Second, because the Skylink system is inside security, the connection from the new transit hub north of the airport to the terminals must be a separate system. Having check-in and bag carousels at the transit hub (and therefore allowing the new people mover line to be within security and connect to the existing system) is not feasible because it would require airlines to send bags to two separate baggage claims in completely different areas – not really a realizable idea. As a result, transit users would have to get out of the new Skylink connection between terminals A and B and then take a bus to terminals C, D, or E to check in; this would provide considerable inconvenience for people arriving to or departing from the airport on transit. Or, the new Skylink connection would have to extend to two more stations further into the airport to provide direct access to all of the terminals. Increasing the length of the Skylink line would also increase costs significantly.

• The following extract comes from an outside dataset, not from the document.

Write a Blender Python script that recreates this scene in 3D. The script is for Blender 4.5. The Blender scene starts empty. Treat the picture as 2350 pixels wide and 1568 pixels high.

Consequently, it seems hard to imagine changing the plans for DFW airport access unless the airport is willing to invest in a full-scale new Skylink line with stations between terminals A & B, between terminals C & D, and at terminal E. Otherwise, realigning the routes – which would provide significant improvements for non-airport transit users, would cause too much stress for air travelers on transit. Such a difficult connection would reduce ridership and make the transit-airport connection a bad idea.

2 replies on “Dallas Evaluates Proposed Transit Connections to DFW Airport”

What I’m missing in this discussion is what it would take to combine the SW2NE and Cotton Belt DMU lines into a single DMU line that passes through the airport. The Orange Line could also terminate at the airport.

Alternatively, what about having the Orange Line pass through the airport to a transfer station with the Cotton Belt/SW2NE, instead of building a separate people mover?

One thing it would take would be a change in the FAA funding of fixed guideway access to airports to permit funding through lines. The last time I checked, they only funded terminating lines.